Happy Time/Doomsday Time
Happy Time/Doomsday Time
Meggan Gould
November 4 – 25, 2022
Opening Reception: Friday, November 4, 5-8 pm
Sanitary Tortilla Factory is proud to present Happy Time/Doomsday Time by Meggan Gould. In the scope of the history of photography, the anthotype (flower print) figures as little more than a footnote, with a metaphorical pat on the head (endearing, though unlikely to mature!). Plant materials form the emulsions for this crude printing method: berries, petals, and leaves are crushed or pulverized to stain paper. Exposed though objects or printed material in a contact printing frame, sunlight slowly bleaches an image into existence on the dyed substrate.
As a process, this plant-based printing is both impossible to standardize for commercial distribution and unfixable—not one, but two death knells for an industrialized photographic practice. And a third: tedious exposure times make it impractical for most of the medium’s needs, as they have come to be understood.
As they have come to be understood. Our relationship to photography itself, to both the instantaneity of capture and any presumption of permanence, may need to change as we hover on the precipice of environmental catastrophe. Could the humble anthotype represent our future (gentle, fugitive) experience of photography? Can fading bring joy?
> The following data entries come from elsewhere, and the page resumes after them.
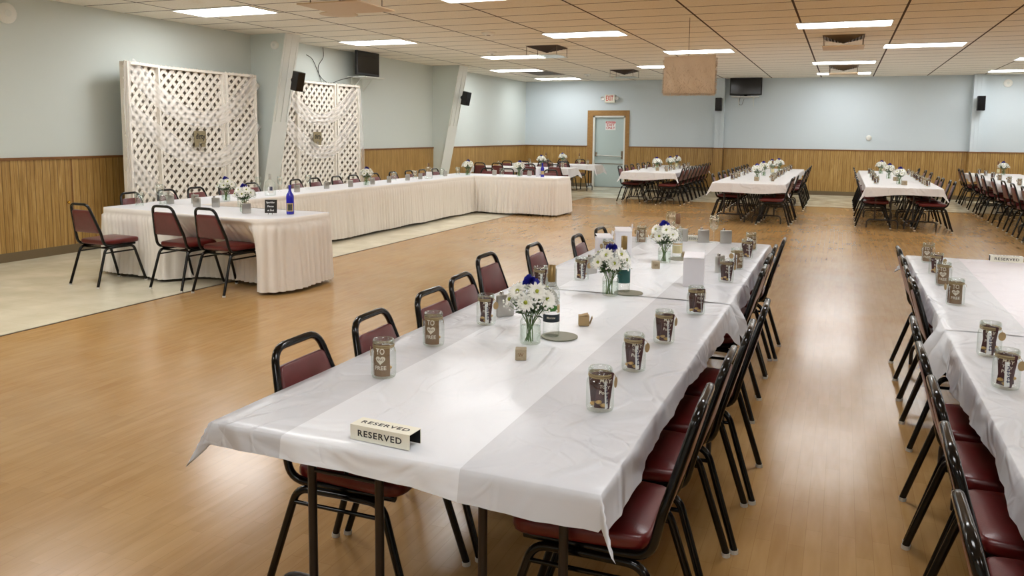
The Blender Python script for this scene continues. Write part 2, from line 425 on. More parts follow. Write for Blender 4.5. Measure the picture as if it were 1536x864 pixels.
def text_mb(mb, body, size, T, extrude=.0004, align='CENTER', spacing=1.0, wmax=None):
    key = (body, round(size, 5), extrude, align, spacing, wmax)
    if key not in TXT:
        cu = bpy.data.curves.new('t', 'FONT'); cu.body = body; cu.size = size; cu.extrude = extrude; cu.align_x = align; cu.align_y = 'CENTER'; cu.space_character = spacing; cu.resolution_u = 3; cu.offset = size * .014
        o = bpy.data.objects.new('t', cu); C.objects.link(o)
        dg = bpy.context.evaluated_depsgraph_get(); dg.update()
        me = bpy.data.meshes.new_from_object(o.evaluated_get(dg))
        v = [tuple(x.co) for x in me.vertices]; f = [tuple(p.vertices) for p in me.polygons]
        C.objects.unlink(o); bpy.data.objects.remove(o); bpy.data.meshes.remove(me)
        if wmax:
            w = max(x[0] for x in v) - min(x[0] for x in v); k = wmax / w; v = [(x[0] * k, x[1], x[2]) for x in v]
        TXT[key] = (v, f)
    v, f = TXT[key]; mb.add(v, f, False, T); return mb
def TR(loc=(0, 0, 0), rx=0, ry=0, rz=0, s=1):
    return Matrix.Translation(loc) @ Matrix.Rotation(rz, 4, 'Z') @ Matrix.Rotation(ry, 4, 'Y') @ Matrix.Rotation(rx, 4, 'X') @ Matrix.Scale(s, 4)
ORD = ['first', 'second', 'third', 'fourth', 'fifth', 'sixth', 'seventh', 'eighth', 'ninth', 'tenth', 'eleventh', 'twelfth', 'thirteenth', 'fourteenth', 'fifteenth', 'sixteenth']

# ------------------------------------------------------------------ room
XL, XR, YB, YF, H = -9.227, 9.6, 23.576, -4.2, 3.19
WH = 1.236
FX, FY = -5.95, 19.55   # edge of the wood dance floor
struct(MB().box((FX, YF, -.1), (XR, FY, 0)).build('floor', M['floor']))
vb = MB().box((XL - .2, YF, -.1), (FX, YB + .2, 0)).box((FX, FY, -.1), (XR, YB + .2, 0))
struct(vb.build('floor_border', M['vinyl']))
ms = MB().box((FX - .02, YF, 0), (FX + .005, FY + .02, .003)).box((FX - .02, FY - .005, 0), (XR, FY + .02, .003))
struct(ms.build('trim_1', M['strip']))
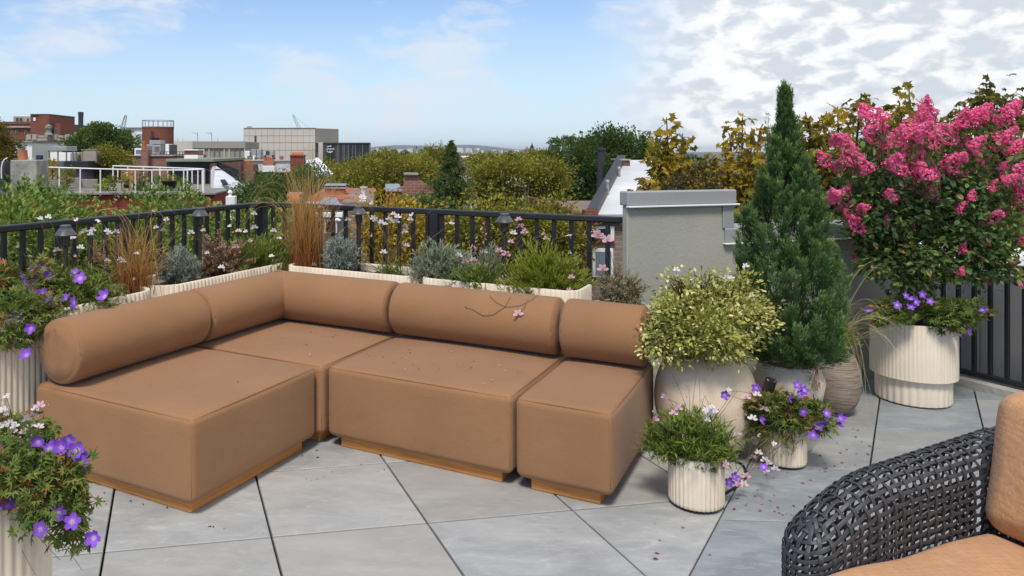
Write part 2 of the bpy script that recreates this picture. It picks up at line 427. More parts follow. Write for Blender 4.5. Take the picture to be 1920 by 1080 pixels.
c = t.ramp(w, [(0.3, (0.13, 0.10, 0.075)), (0.55, (0.30, 0.25, 0.20)), (0.75, (0.42, 0.36, 0.30))]); t.bsdf(c, 0.9, 0, 0.2); t.bump(w, 0.7, 0.008); M['clay'] = t.m
M['soil'] = mat('dark_potting_soil', (0.045, 0.032, 0.022), 0.95, 0.5, 30, 0.9, 90, bdist=0.02)
M['black'] = mat('black_powder_coat', (0.013, 0.014, 0.017), 0.42, 0.12, 8, 0.05, 300, spec=0.5)
M['bronze'] = mat('dark_bronze_metal', (0.030, 0.027, 0.026), 0.4, 0.15, 12, spec=0.5)
M['lampgrey'] = mat('grey_lamp_metal', (0.07, 0.072, 0.078), 0.38, 0.12, 10, spec=0.5)
M['cable'] = mat('black_rubber', (0.012, 0.012, 0.012), 0.6, 0.1)
# stucco
t = NT('grey_green_stucco'); v = t.co(); a = t.noise(1.4, v, 6); b = t.noise(55, v, 5, 0.6); d = t.noise(2.0, t.map(v, (3, 3, 0.4)), 5)
c = t.ramp(a, [(0.3, (0.345, 0.345, 0.30)), (0.7, (0.41, 0.41, 0.355))]); c = t.mix(t.rng(d, 0.55, 0.8, 0, 0.25), c, (0.25, 0.25, 0.22)); t.bsdf(c, 0.9, 0, 0.2); t.bump(b, 0.32, 0.008); M['stucco'] = t.m
M['coping'] = mat('grey_painted_metal_coping', (0.30, 0.31, 0.315), 0.45, 0.06, 3, 0.03, 60, spec=0.5)
M['drip'] = mat('white_painted_drip_edge', (0.78, 0.79, 0.79), 0.4, 0.04, 5)
M['slate'] = mat('slate_grey_panel', (0.20, 0.20, 0.20), 0.7, 0.1, 2, 0.1, 30)
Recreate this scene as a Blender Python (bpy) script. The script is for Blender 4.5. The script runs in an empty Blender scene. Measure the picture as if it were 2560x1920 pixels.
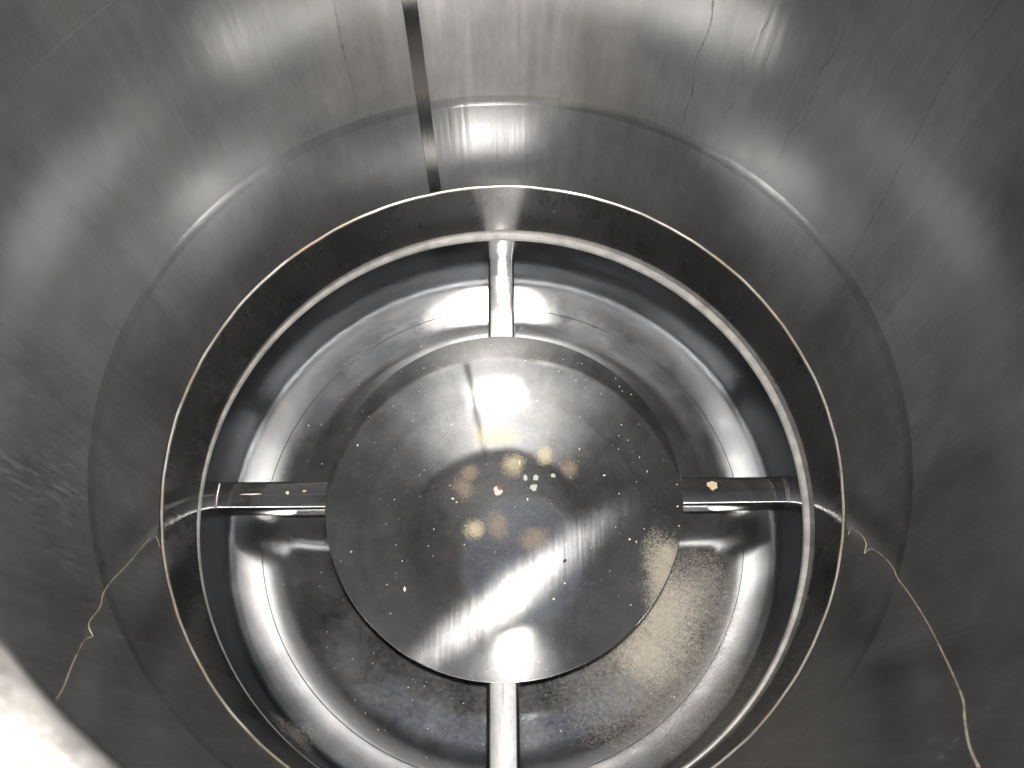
import bpy, bmesh, math, random
from mathutils import Vector, Matrix

random.seed(7)
S = 0.3                                  # tank radius, metres
def Z(d): return (2.85 - d) * S          # depth below the lens, in radii -> height
PI = math.pi
scene = bpy.context.scene
COL = scene.collection

# ------------------------------------------------------------------ camera
cam_d = bpy.data.cameras.new('camera'); cam = bpy.data.objects.new('camera', cam_d); COL.objects.link(cam)
scene.camera = cam
cam_d.sensor_width = 36.0; cam_d.lens = 27.0; cam_d.clip_start = 0.005; cam_d.clip_end = 50
fwd = Vector((math.sin(0.003), math.sin(0.45), -math.cos(0.45))).normalized()
rt = fwd.cross(Vector((0, 1, 0))).normalized(); up = rt.cross(fwd)
rl = -0.011
r2 = rt * math.cos(rl) + up * math.sin(rl); u2 = -rt * math.sin(rl) + up * math.cos(rl)
CAM = Vector((0.023 * S, -0.815 * S, Z(0)))
cam.matrix_world = Matrix(((r2.x, u2.x, -fwd.x, CAM.x), (r2.y, u2.y, -fwd.y, CAM.y), (r2.z, u2.z, -fwd.z, CAM.z), (0, 0, 0, 1)))
cam_d.dof.use_dof = True; cam_d.dof.focus_distance = 0.80; cam_d.dof.aperture_fstop = 13.0

# ------------------------------------------------------------------ light
w = bpy.data.worlds.new('World'); scene.world = w; w.use_nodes = True
w.node_tree.nodes['Background'].inputs[0].default_value = (0.62, 0.71, 0.90, 1)
w.node_tree.nodes['Background'].inputs[1].default_value = 0.25
def area(name, loc, target, size, power, col, shape='DISK'):
    L = bpy.data.lights.new(name, 'AREA'); L.shape = shape; L.size = size; L.energy = power; L.color = col
    o = bpy.data.objects.new(name, L); COL.objects.link(o); o.location = loc
    o.rotation_euler = (Vector(target) - Vector(loc)).to_track_quat('-Z', 'Y').to_euler()
    return o
FLASH = CAM + r2 * 0.006 + u2 * 0.042 - fwd * 0.002
fl = area('phone_flash', FLASH, FLASH + fwd, 0.020, 8.5, (1.0, 0.935, 0.865)); fl.data.spread = math.radians(125)
scene.view_settings.view_transform = 'Standard'; scene.view_settings.look = 'None'
scene.view_settings.exposure = 0.0; scene.view_settings.gamma = 1.0
scene.cycles.use_denoising = True
scene.cycles.max_bounces = 7; scene.cycles.glossy_bounces = 6; scene.cycles.sample_clamp_indirect = 12
scene.cycles.blur_glossy = 0.3; scene.cycles.caustics_reflective = True

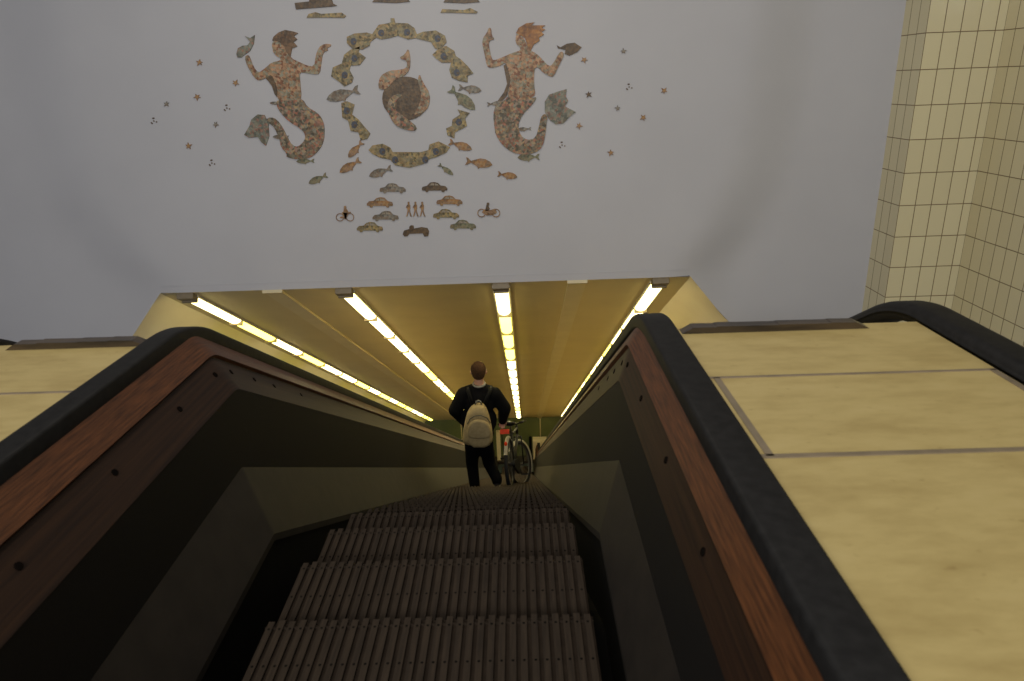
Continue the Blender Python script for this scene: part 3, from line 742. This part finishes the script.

My current obsession focuses on a clock, mostly stuck at 10:10 – as in all watch/clock advertisement. This form of the hands allows the brand name to be framed, with the optimism of a subtle smile form (affectionately known as “Happy Time”). I am fascinated by the tropes of the photographic medium and the assumptions we make in its practice, the ways our vision is quietly mediated. My quest to push against default printing processes figures into the same conversation, for me, as that of this insidious clock time. The occasional Doomsday Clock image joins the mix, stuck ominously at 100 seconds to midnight.
Artist Bio
Meggan Gould is a photographer living and working in the mountains outside of Albuquerque, New Mexico, where she is an Associate Professor of Art at the University of New Mexico. She is a graduate of the University of North Carolina at Chapel Hill, where she studied anthropology, the SALT Institute for Documentary Studies, where she studied non-fiction writing, and Speos (Paris Photographic Institute), where she finally began her studies in photography. She received an MFA in photography from the University of Massachusetts – Dartmouth. Her photographs have been featured in solo and group exhibitions throughout the United States and internationally.